Wednesday, February 21, 2007

Last light

It used to be that boarding a ship on the Great Lakes was to take your life into your own hands. Fickle weather, submerged shoals and tricky currents wreaked havoc in the early days of shipping on those waters. The building of lighthouses as an aid to navigation flourished in the late 1800s, mostly for protection of the burgeoning mining and lumber interests in the region. The state of Michigan, bordered on three sides by water, boasts nearly 120 lighthouses along its shores.

Advancements in navigation and the advent of GPS technology have long since rendered the old lighthouse obsolete. Technological aids to navigation can point out the exact location of shoals and currents, where the best that the old lighthouse could do was to mark the general location of navigational traps, then provide someone to pick up the pieces when a ship met disaster.
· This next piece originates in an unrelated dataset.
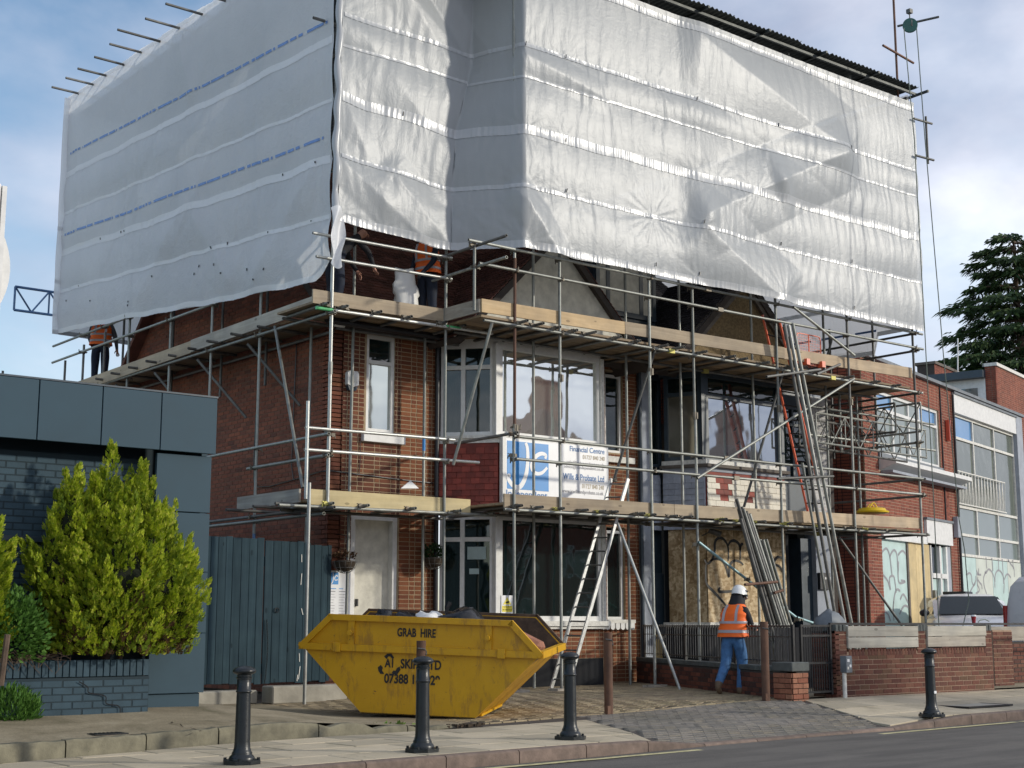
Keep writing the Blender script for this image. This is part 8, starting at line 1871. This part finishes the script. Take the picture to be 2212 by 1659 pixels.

These quaint relics now stand in various locations around the world and provide photographic fodder and memories of ships that depended on the beacons and the unique men and women who maintained these lonely outposts. Only the buildings and the stories remain.

This is the Sherwood Point light station, located at the confluence of Sturgeon Bay and Green Bay in Door County, Wisconsin. In 1983, it became the final lighthouse on the Great Lakes to turn its light over to automation. It marked the passage of an era where each point of light along the shore had a person attached to it.

Click on picture to enlarge. Photograph © 2007 James Jordan.

2 comments:

Anonymous said...

Snow and a lighthouse, what a beautiful combination.

JAM said...

This is a wonderful photo. The light is beautiful, as is the whole image, lighthouse and all, but the shadows of the bare trees on that open expanse of snow is the perfect touch.